Ketiga, Pajak Penjualan atas Barang Mewah (PPnBM) DTP EV sebesar 15 persen atas impor KBLBB roda empat tertentu secara utuh atau Completely Built Up (CBU), dan penyerahan KBLBB roda empat tertentu yang berasal dari produksi dalam negeri atau Completely Knock Down (CKD).
Keempat, pembebasan bea masuk EV CBU sebesar 0 persen, sesuai program yang sudah berjalan. Kelima, Pemberian insentif PPnBM DTP sebesar 3 persen untuk kendaraan bermotor bermesin hybrid.
Keenam, Insentif Pajak Penghasilan (PPh) Pasal 21 DTP untuk pekerja dengan gaji sampai dengan Rp 10juta per bulan yang berlaku untuk sektor padat karya seperti tekstil, pakaian jadi, alas kaki, dan furnitur.
Ketujuh, optimalisasi jaminan kehilangan pekerjaan dari BPJS Ketenagakerjaan sebagai buffer bagi para pekerja yang mengalami pemutusan hubungan kerja (PHK) dengan memberikan dukungan berupa manfaat tunai 60 persen flat dari upah selama 6 bulan, manfaat pelatihan Rp 2,4 juta, kemudahan akses informasi pekerjaan, dan akses program prakerja.
Baca juga: Lantik 75 Pejabat, Menko Airlangga Tata Ulang Pejabat Pimpinan Tinggi Pratama Kemenko Perekonomian
Kedelapan, diskon sebesar 50 persen atas pembayaran iuran jaminan kecelakaan kerja (JKK) selama 6 bulan bagi sektor industri padat karya yang diasumsikan untuk 3,76 juta pekerja.
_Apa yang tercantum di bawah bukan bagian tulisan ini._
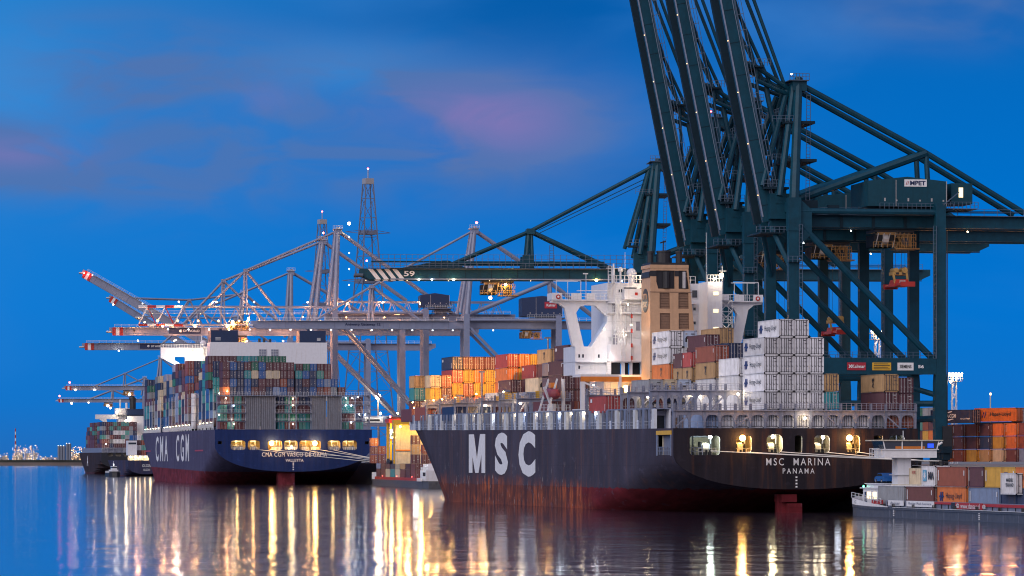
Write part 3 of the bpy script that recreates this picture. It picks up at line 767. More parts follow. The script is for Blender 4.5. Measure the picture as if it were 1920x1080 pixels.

Sementara itu, pemerintah juga telah menyiapkan fasilitas insentif bagi dunia usaha terutama untuk perlindungan kepada usaha mikro, kecil, dan menengah (UMKM) dan industri padat karya, yakni perpanjangan masa berlaku PPh final 0,5 persen sampai 2025 bagi wajib pajak orang pribadi (WP OP) UMKM yang telah memanfaatkan selama 7 tahun dan berakhir pada 2024.
WP OP UMKM lainnya tetap dapat menggunakan PPh Final 0,5 persen selama 7 tahun sejak pertama kali terdaftar sesuai Peratuan Pemerintah Nomor 55 Tahun 2022, dan untuk UMKM dengan omzet di bawah Rp 500 juta per tahun akan diberikan pembebasan PPh.
Kemudian, pemerintah juga menyediakan pembiayaan industri padat karya untuk revitalisasi mesin guna meningkatkan produktivitas dengan skema subsidi bunga sebesar 5 persen dan range plafon kredit tertentu.